Fe, Poder y Verdad
Una reflexión sobre la instrumentalización del Evangelio
En el discurso público contemporáneo se ha vuelto frecuente la apropiación de símbolos religiosos con fines ideológicos. Este fenómeno, que no distingue entre derechas e izquierdas, plantea un desafío ético y teológico: ¿hasta qué punto puede el lenguaje de la fe ser utilizado para legitimar causas políticas? En América Latina, la figura de Jesús y la retórica del Evangelio han sido invocadas por líderes de distintas corrientes para dotar de autoridad moral a sus proyectos, convirtiendo la religión en un lenguaje de poder más que de fe.
Desde Carl Schmitt hasta Jürgen Moltmann, la teología política ha advertido que todo poder tiende a sacralizarse. El cristianismo, con su profunda carga simbólica sobre el Reino, la redención y la justicia, ofrece un vocabulario especialmente susceptible de ser reinterpretado fuera de su contexto soteriológico. Cuando un líder político cita a Jesús para justificar movilizaciones o alianzas, sin asumir el contenido teológico de su mensaje —centrado en el amor al prójimo, la reconciliación y la verdad—, se produce una secularización funcional del Evangelio.
El Cristo histórico se transforma entonces en emblema de una causa social, y su cruz se convierte en pancarta de reivindicación, desprovista de su sentido redentor. Así, la fe deja de ser camino de salvación para convertirse en instrumento de legitimación. Existe una incoherencia en el apoyo simultáneo a movimientos que exaltan valores de libertad y a otros que promueven visiones religiosas restrictivas. En términos teológicos, este sincretismo ideológico —la fusión acrítica de valores incompatibles bajo el lenguaje de la “liberación”— distorsiona el mensaje del Reino, que no pertenece a ningún bloque humano, sino que los trasciende a todos.
En este sentido, la compasión deja de ser virtud cristiana y se convierte en recurso persuasivo. El problema no es apelar a Jesús, sino hacerlo sin conversión interior ni coherencia ética. Como advirtió Bonhoeffer, la “gracia barata” es aquella que se predica sin cruz ni discipulado. La religión, cuando se convierte en instrumento de propaganda, pierde su capacidad profética y se vuelve cómplice del poder.
El cristianismo no necesita ser bandera política para transformar la sociedad; su fuerza radica en el testimonio, no en la instrumentalización. Jesús no vino a servir de argumento partidista, sino a inaugurar un Reino que trasciende las fronteras del poder humano. Por ello, tanto el político que cita la Biblia como el crítico que la usa para atacar deben recordar que la Palabra de Dios no se presta a la manipulación: ella interpela, juzga y transforma a todos los que la pronuncian.

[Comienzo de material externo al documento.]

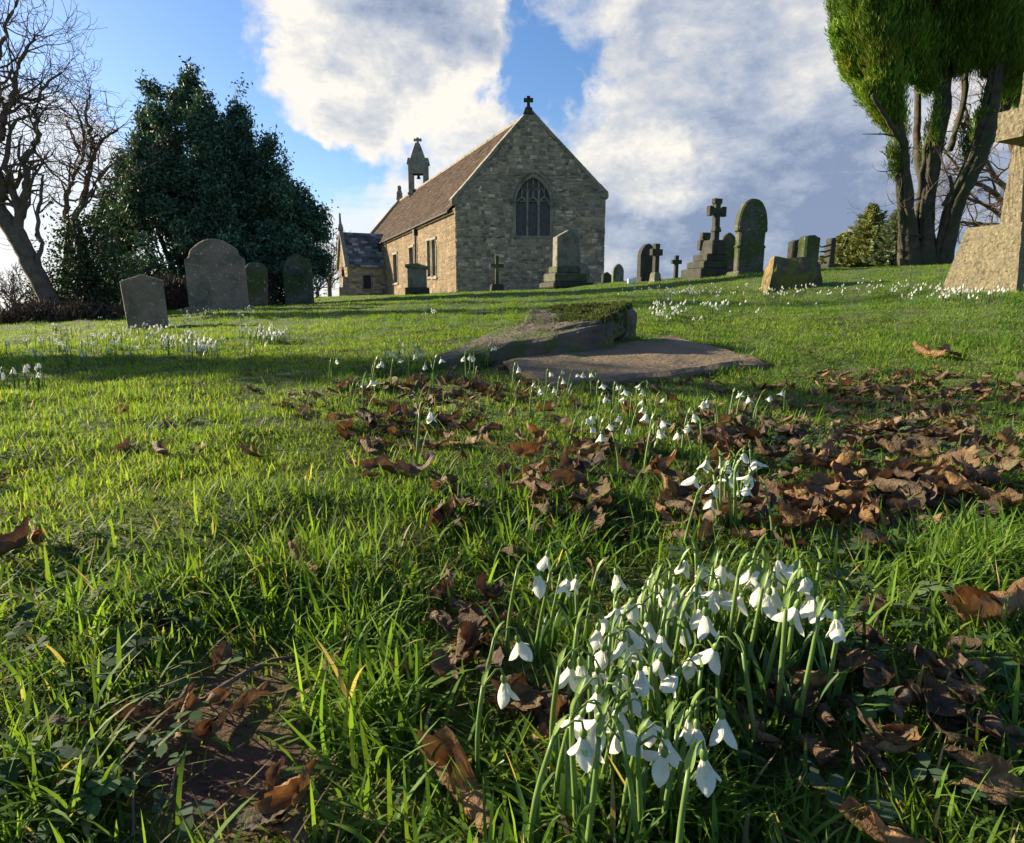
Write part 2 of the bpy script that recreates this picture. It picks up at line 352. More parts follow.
def hit(px, py, lift=0.0, tmax=60):
    """points where the rays through pixels meet the ground raised by lift; vectorised"""
    px = np.atleast_1d(np.asarray(px, float)); py = np.atleast_1d(np.asarray(py, float)); lift = np.broadcast_to(lift, px.shape)
    rx, uy = (px - W / 2) / F, (H / 2 - py) / F; sp, cp = math.sin(PITCH), math.cos(PITCH)
    D = np.stack([rx, cp + uy * sp, -sp + uy * cp], -1)
    ts = np.geomspace(.12, tmax, 90); lo = np.full(len(px), np.nan); hi = np.full(len(px), np.nan); prev = None
    for t in ts:
        q = D * t; below = (CAMH + q[:, 2]) < gz(q[:, 0], q[:, 1]) + lift
        new = below & np.isnan(hi); hi[new] = t; lo[new] = prev if prev else t * .9
        prev = t
        if not np.isnan(hi).any(): break
    ok = ~np.isnan(hi); lo = np.where(ok, lo, 1); hi = np.where(ok, hi, 1)
    for _ in range(14):
        mid = (lo + hi) / 2; q = D * mid[:, None]; below = (CAMH + q[:, 2]) < gz(q[:, 0], q[:, 1]) + lift
        hi = np.where(below, mid, hi); lo = np.where(below, lo, mid)
    q = D * hi[:, None]; q[:, 2] += CAMH
    return q, ok

ang = np.concatenate([np.linspace(-58, 58, 330), np.linspace(58, 302, 60)[1:-1]]); ang = np.radians(ang)
rad = np.concatenate([[0.02], np.geomspace(.1, 6, 260), np.geomspace(6, 60, 130)[1:], np.geomspace(60, 3500, 40)[1:]])
AA, RR = np.meshgrid(ang, rad); gx, gy = np.sin(AA) * RR, np.cos(AA) * RR
gzv = gz(gx, gy); na, nr = len(ang), len(rad)
idx = np.arange(nr * na).reshape(nr, na)
q = np.stack([idx[:-1], np.roll(idx[:-1], -1, 1), np.roll(idx[1:], -1, 1), idx[1:]], -1).reshape(-1, 4)[:, ::-1]
ground = npmesh('ground', np.stack([gx, gy, gzv], -1).reshape(-1, 3), [q], (1, 1, 1), M['soil'], smooth=True)
tag(ground, kind='structure')

# ------------------------------------------------------------------ church
AX = Vector((-.395, .919, 0)).normalized(); AN = Vector((-AX.y, AX.x, 0))   # along the building; AN points out of the sunny side
AN = Vector((-.919, -.395, 0)).normalized()
YG = 32.0
XL, XR = P(455, 205, YG)[0], P(605.5, 200, YG)[0]
ZL, ZR, ZA = P(455, 200, YG)[2], P(606, 194, YG)[2], P(530, 113, YG)[2]; XA = P(530, 113, YG)[0]
ZB = 0.6; LEN = 27.4
church = empty('church', (0, YG, ZB))
tag(church, 'small stone church with brown slate roof, bellcote and three light gable window', 'church')
CO = (0, YG, ZB)
def stonecol(r, warm=0):
    k = r.random(); v = r.uniform(.75, 1.15) if warm else r.uniform(.6, 1.3)
    c = (.205, .18, .148) if k < .42 else (.25, .205, .155) if k < .64 else (.165, .15, .13) if k < .84 else (.30, .27, .225)
    if warm: c = (.155, .117, .072) if k < .6 else (.13, .098, .062) if k < .85 else (.18, .14, .09)
    else: c = (c[0] * 1.2, c[1] * 1.17, c[2] * 1.08)
    return tuple(a * v for a in c)
def wall(st, mo, O, U, N_, zs, Lf, Rf, ops=(), wmin=.14, wmax=.42, warm=0, r=rnd, dep=.03):
    U = Vector(U); N_ = Vector(N_)
    sd_ = int(abs(Vector(O).x) * 7) + 3
    def pt(x, z, d):      # course lines wander a little, as in rough rubble
        wz = (float(vnoise(x, z * .6, 1.1, sd_)) - .5) * .17 + (float(vnoise(x, z, .4, sd_ + 1)) - .5) * .07; wx = (float(vnoise(x, z, .5, sd_ + 2)) - .5) * .08
        k = min(1.0, max(0.0, (z - zs[0]) * 2)); q = Vector(O) + U * (x + wx * (d > 0)) + N_ * d; return (q.x, q.y, z + wz * k)
    cuts = sorted(set(list(zs) + [o['z0'] for o in ops] + [o['z1'] for o in ops]))
    cuts = [c for c in cuts if zs[0] <= c <= zs[-1]]
    i = 0
    while i < len(cuts) - 1:                       # drop courses that are too thin
        if cuts[i + 1] - cuts[i] < .05 and i + 2 < len(cuts):
            drop = i + 1 if cuts[i + 1] in zs else i
            if 0 < drop < len(cuts) - 1: cuts.pop(drop); continue
        i += 1
    for za, zb in zip(cuts[:-1], cuts[1:]):
        zm = (za + zb) / 2
        iv = [(Lf, Rf)]
        for o in ops:
            if o['z0'] < zm < o['z1']:
                new = []
                for a, b in iv:
                    if o['r'](zm) < a(zm) or o['l'](zm) > b(zm): new.append((a, b)); continue
                    new += [(a, o['l']), (o['r'], b)]
                iv = new
        for a, b in iv:
            if b(zm) - a(zm) < .02: continue
            A0, A1, B0, B1 = a(za), a(zb), b(za), b(zb)
            if B1 < A1: A1 = B1 = (A1 + B1) / 2
            mo.add([pt(A0, za, 0), pt(B0, za, 0), pt(B1, zb, 0), pt(A1, zb, 0)], [(0, 1, 2, 3)])
            x = min(A0, A1) - r.uniform(0, .3); end = max(B0, B1)
            while x < end:
                w = r.uniform(wmin, wmax) * (1.25 if zb - za > .27 else .85); g = r.uniform(.006, .016)
                xa, xb = x + g, x + w - g; x += w
                nsub = 2 if (zb - za > .24 and r.random() < .35) else 1
                for k in range(nsub):
                    zl, zh = za + (zb - za) * k / nsub + g * .8, za + (zb - za) * (k + 1) / nsub - g * .8
                    f0 = (zl - za) / (zb - za); f1 = (zh - za) / (zb - za)
                    la, lb = A0 + (A1 - A0) * f0, A0 + (A1 - A0) * f1; ra, rb = B0 + (B1 - B0) * f0, B0 + (B1 - B0) * f1
                    j = lambda s=.035: r.uniform(-s, s)
                    q4 = [[max(xa + j(), la), zl + j(.03)], [min(xb + j(), ra), zl + j(.03)], [min(xb + j(), rb), zh + j(.03)], [max(xa + j(), lb), zh + j(.03)]]
                    if q4[1][0] - q4[0][0] < .05 and q4[2][0] - q4[3][0] < .05: continue
                    if q4[1][0] < q4[0][0]: q4[1][0] = q4[0][0] = (q4[1][0] + q4[0][0]) / 2
                    if q4[2][0] < q4[3][0]: q4[2][0] = q4[3][0] = (q4[2][0] + q4[3][0]) / 2
                    d = r.uniform(.35, 1.0) * dep; cx = sum(p[0] for p in q4) / 4; cz = sum(p[1] for p in q4) / 4
                    ins = .88
                    vs = [pt(p[0], p[1], .001) for p in q4] + [pt(cx + (p[0] - cx) * (1 - .02 / max(.1, abs(p[0] - cx))), cz + (p[1] - cz) * (1 - .018 / max(.06, abs(p[1] - cz))), d + j(.006)) for p in q4]
                    st.add(vs, [(4, 5, 6, 7)] + [(i_, (i_ + 1) % 4, (i_ + 1) % 4 + 4, i_ + 4) for i_ in range(4)], stonecol(r, warm))
def courses(z0, z1, a=.10, b=.22):
    z = [z0]
    while z[-1] < z1 - .1: z.append(z[-1] + rnd.uniform(a, b))
    z[-1] = z1; return z
def arch_hw(w, zs, H_):
    Rr = (H_ * H_ + w * w) / (2 * w)
    return lambda z: w if z <= zs else max(0.0, math.sqrt(max(0, Rr * Rr - (z - zs) ** 2)) - (Rr - w))
def arch_pts(xc, w, z0, zs, H_, n=9):
    f = arch_hw(w, zs, H_); zz = [zs + H_ * math.sin(math.pi / 2 * i / n) for i in range(n + 1)]
    return [(xc - w, z0)] + [(xc + w, z0)] + [(xc + f(z), z) for z in zz] + [(xc - f(z), z) for z in zz[-2::-1]]
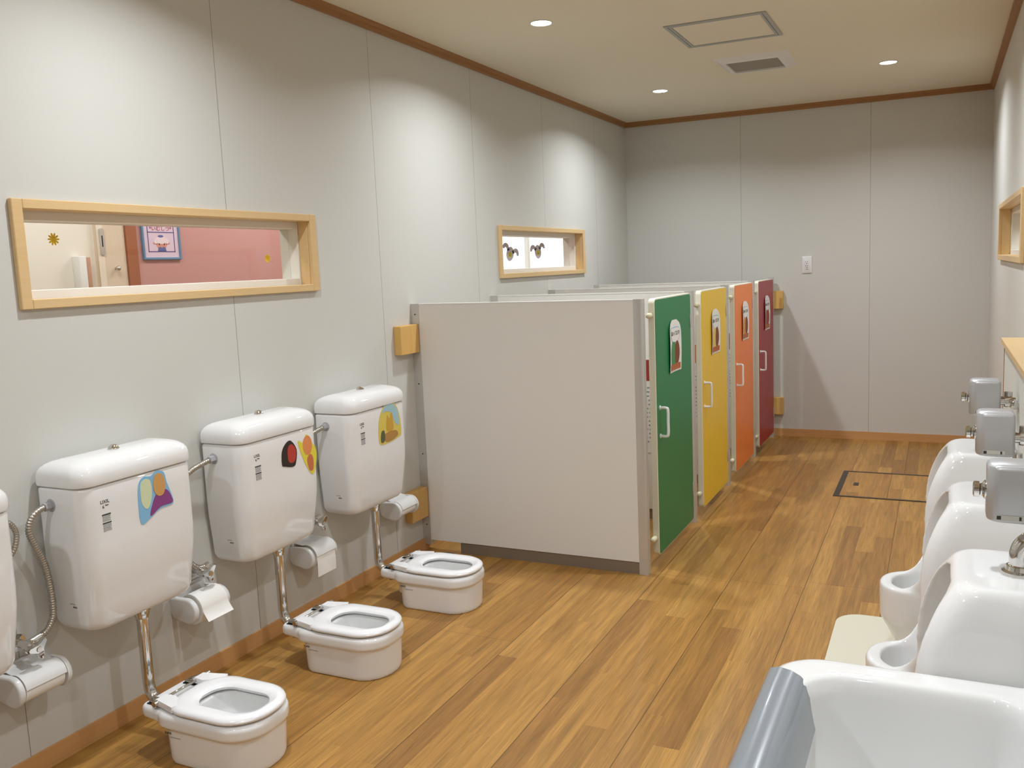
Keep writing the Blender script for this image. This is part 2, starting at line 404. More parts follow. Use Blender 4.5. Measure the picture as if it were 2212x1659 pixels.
# rooms seen through the windows
struct(boxo('floor', M['floor'], None, -1.62, -.14, -6.3, 4.2, -.08, 0))
struct(boxo('ceiling', M['ceil'], None, -1.62, -.14, -6.3, 4.2, H, H + .08))
wall('wall_neighbour', 0, -1.5, -1.62, -6.3, 4.2, 0, H, [(-.2, 3.6, .95, 2.1)], M['adjw'])
wall('wall_neighbour_end', 1, -6.3, -6.4, -1.62, -.14, 0, H, [], M['adjw'])
wall('wall_neighbour_far', 1, 4.2, 4.3, -1.62, -.14, 0, H, [], M['adjw'])
wall('wall_neighbour_side', 0, -.14, -.02, .12, 4.3, 0, H, [], M['adjw'])
wall('wall_corridor', 0, W + 1.1, W + 1.2, -4.2, .8, 0, H, [], M['adjw'])
wall('wall_corridor_end', 1, .8, .9, W + .12, W + 1.2, 0, H, [], M['adjw'])
wall('wall_corridor_start', 1, -4.2, -4.3, W + .12, W + 1.2, 0, H, [], M['adjw'])
struct(boxo('floor', M['floor'], None, W + .12, W + 1.2, -4.3, .9, -.08, 0)); struct(boxo('ceiling', M['ceil'], None, W + .12, W + 1.2, -4.3, .9, H, H + .08))
M['pinkx'] = M['pinkwall']
struct(boxo('wall_pink', M['pinkwall'], None, -1.5, -1.486, -3.43, -.35, 0, H))
M['postw'] = mat('red_brown_post', '9c5a38', .5)
struct(boxo('trim_4', M['postw'], None, -1.5, -1.470, -3.494, -3.43, 0, H))
# window of that room, open to daylight
w4 = bpy.data.objects.new('window_4', None); C.objects.link(w4); w4['kind'] = 'structure'
bm = bmesh.new(); frame_ring(bm, 1, -1.60, -1.47, (-.26, 3.66, .90, 2.15), (-.2, 3.6, .95, 2.1))
for yy in (.72, 1.38, 2.5): box(bm, -1.56, -1.52, yy - .02, yy + .02, .95, 2.1)
fin('window_frame', bm, M['white_lin'], w4)
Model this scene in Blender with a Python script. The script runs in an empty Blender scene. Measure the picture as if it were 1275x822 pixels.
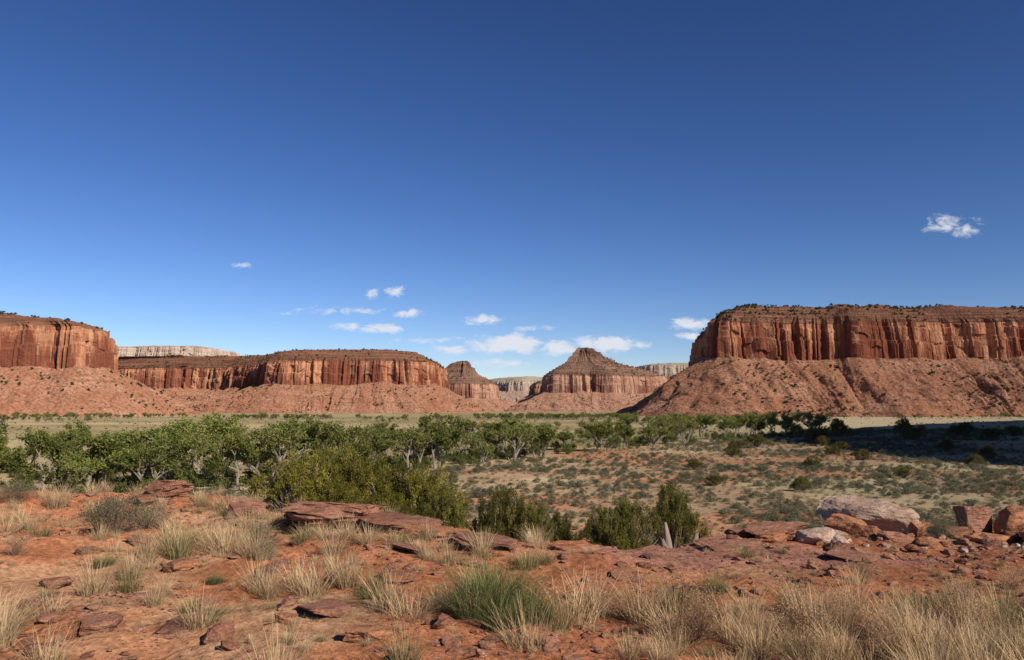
import bpy, bmesh, math, random
import numpy as np
from mathutils import Vector, Matrix, noise as mn
R=np.random.default_rng(11); random.seed(5)
sc=bpy.context.scene
sc.view_settings.view_transform='Standard'; sc.view_settings.look='None'; sc.view_settings.exposure=0

# ---------------------------------------------------------------- noise
def _h(ix,iy,s):
    n=(ix.astype(np.int64)*374761393+iy.astype(np.int64)*668265263+s*144269504)&0xffffffff
    n=((n^(n>>13))*1274126177)&0xffffffff
    n=n^(n>>16)
    return (n&0xffffff)/float(0xffffff)
def vn(x,y,s=0):
    x=np.asarray(x,float); y=np.asarray(y,float)
    ix=np.floor(x); iy=np.floor(y); fx=x-ix; fy=y-iy
    fx=fx*fx*fx*(fx*(fx*6-15)+10); fy=fy*fy*fy*(fy*(fy*6-15)+10)
    a=_h(ix,iy,s); b=_h(ix+1,iy,s); c=_h(ix,iy+1,s); d=_h(ix+1,iy+1,s)
    return (a*(1-fx)+b*fx)*(1-fy)+(c*(1-fx)+d*fx)*fy
def fbm(x,y,o=4,s=0,g=.5):
    t=0; a=1; w=0; x=np.asarray(x,float); y=np.asarray(y,float)
    for i in range(o):
        t=t+a*vn(x,y,s+i*17); w+=a; a*=g; x=x*2.03+11.3; y=y*2.03-7.1
    return t/w
def sm(a,b,x):
    t=np.clip((np.asarray(x,float)-a)/(b-a),0,1); return t*t*(3-2*t)

# ---------------------------------------------------------------- terrain
def yc(x):
    return np.interp(x,[-14,-5,-3.2,-1,0,2,3,7,12],[15.5,14.5,12.4,11.2,9.9,9.7,11,11.8,12.3])+1.3*(fbm(x*.7,x*0,3,3)-.5)
def H(x,y):
    x=np.asarray(x,float); y=np.asarray(y,float)
    s=y-yc(x)
    pl=.30*(fbm(x*.25+5,y*.25,2,1)-.5)+.20*(fbm(x*1.3,y*1.3,4,2)-.5)+.07*(fbm(x*6,y*6,3,8)-.5)
    pl=pl+.06*sm(-3,-8,x)*sm(7,13,y)-.10*sm(2,4,x)*sm(8,10,y)
    st=np.maximum(s,0)
    slope=pl-.28*sm(0,.45,s)-.215*st+.5*(fbm(x*.2,y*.2,4,9)-.5)*sm(0,6,s)
    fl=-10+1.5*(fbm(x*.03,y*.03,5,4)-.5)*sm(700,150,y)+4.0*np.exp(-((x-190)/80)**2-((y-250)/90)**2)
    k=2.0
    z=.5*(slope+fl+np.sqrt((slope-fl)**2+k))
    return np.where(s<=0,.5*(pl+fl+np.sqrt((pl-fl)**2+k)),z)

# ---------------------------------------------------------------- mesh helpers
def qmesh(name,V,Q,mats,col=None,mi=None,smooth=False,attrs=None,link=True):
    me=bpy.data.meshes.new(name)
    V=np.ascontiguousarray(V,dtype=np.float32); Q=np.ascontiguousarray(Q,dtype=np.int32)
    k=Q.shape[1]
    me.vertices.add(len(V)); me.vertices.foreach_set('co',V.ravel())
    me.loops.add(Q.size); me.loops.foreach_set('vertex_index',Q.ravel())
    me.polygons.add(len(Q)); me.polygons.foreach_set('loop_start',np.arange(0,Q.size,k,dtype=np.int32))
    for m in mats: me.materials.append(m)
    if mi is not None: me.polygons.foreach_set('material_index',np.asarray(mi,dtype=np.int32))
    me.polygons.foreach_set('use_smooth',np.full(len(Q),smooth))
    me.update(calc_edges=True); me.validate()
    if col is not None:
        a=me.attributes.new('Col','FLOAT_COLOR','POINT')
        c=np.ones((len(V),4),dtype=np.float32); c[:,:3]=col; a.data.foreach_set('color',c.ravel())
    if attrs:
        for n,v in attrs.items():
            a=me.attributes.new(n,'FLOAT','POINT'); a.data.foreach_set('value',np.asarray(v,dtype=np.float32))
    ob=bpy.data.objects.new(name,me)
    if link: sc.collection.objects.link(ob)
    return ob
class B:
    def __init__(s): s.V=[];s.Q=[];s.C=[];s.M=[];s.n=0
    def add(s,V,Q,c,m=0):
        V=np.asarray(V,float); Q=np.asarray(Q,int)
        s.V.append(V); s.Q.append(Q+s.n); s.n+=len(V)
        s.C.append(np.broadcast_to(np.asarray(c,float),(len(V),3))); s.M.append(np.full(len(Q),m))
    def obj(s,name,mats,**k):
        return qmesh(name,np.vstack(s.V),np.vstack(s.Q),mats,np.vstack(s.C),np.concatenate(s.M),**k)
def leaves(C,size,asp=.6,up=0.0):
    n=len(C); a=R.normal(size=(n,3)); a[:,2]+=up; a/=np.linalg.norm(a,axis=1)[:,None]
    b=np.cross(a,R.normal(size=(n,3))); b/=np.linalg.norm(b,axis=1)[:,None]+1e-9
    sz=(size*R.uniform(.6,1.4,n))[:,None]
    a=a*sz; b=b*sz*asp
    V=np.stack([C-a,C+b*.9,C+a,C-b*.9],1).reshape(-1,3)
    Q=np.arange(n*4).reshape(n,4)
    return V,Q
def tube(P,rad,n=7):
    P=np.asarray(P,float); m=len(P); V=[]
    for i in range(m):
        d=P[min(i+1,m-1)]-P[max(i-1,0)]; d/=np.linalg.norm(d)+1e-9
        r=np.array([1,0,0]) if abs(d[0])<.8 else np.array([0,1,0])
        a=np.cross(d,r); a/=np.linalg.norm(a); b=np.cross(d,a)
        for j in range(n):
            t=2*math.pi*j/n; V.append(P[i]+rad[i]*(a*math.cos(t)+b*math.sin(t)))
    Q=[[i*n+j,i*n+(j+1)%n,(i+1)*n+(j+1)%n,(i+1)*n+j] for i in range(m-1) for j in range(n)]
    return np.array(V),np.array(Q)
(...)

El mensaje de Jesús se funda en la unión inseparable entre verdad y amor. La compasión auténtica no es sentimentalismo ni indulgencia moral, sino un compromiso con la dignidad del ser humano a la luz de Dios. Cuando la compasión se desliga de la verdad, se convierte en herramienta política. Los políticos que invocan la misericordia cristiana pero niegan la responsabilidad moral utilizan la emoción como mecanismo de control. La ética del Reino exige coherencia: no se puede predicar justicia mientras se alimenta el odio, ni hablar de amor mientras se promueve división. La fe sin verdad es propaganda; la verdad sin amor es tiranía.
El cristianismo auténtico no se somete al poder, lo confronta. La voz profética denuncia tanto la opresión externa como la hipocresía interna. Usar el nombre de Jesús para sostener ideologías humanas es repetir la tentación del desierto: poner a Dios al servicio de los fines del hombre. El Reino de Dios no se construye mediante discursos populistas ni exaltaciones del resentimiento, sino mediante la conversión del corazón. La Iglesia y la sociedad necesitan discernir entre la voz del Evangelio y la voz de la propaganda, entre la compasión que redime y la que manipula.
La religión, cuando se usa como instrumento de poder, deja de ser camino de fe para convertirse en escenario de demagogia. La fe no necesita ser ideología ni pancarta: su fuerza está en el testimonio, en la coherencia moral y en el amor que transforma.
El cristianismo no fue dado para justificar revoluciones humanas, sino para anunciar la reconciliación total. Jesús no vino a servir de argumento político, sino a revelar la verdad que libera. Toda manipulación de su nombre —ya sea desde la derecha o desde la izquierda— traiciona el espíritu del Evangelio. Solo una fe que se mantiene libre del cálculo político puede conservar su poder redentor y su voz profética en medio del mundo.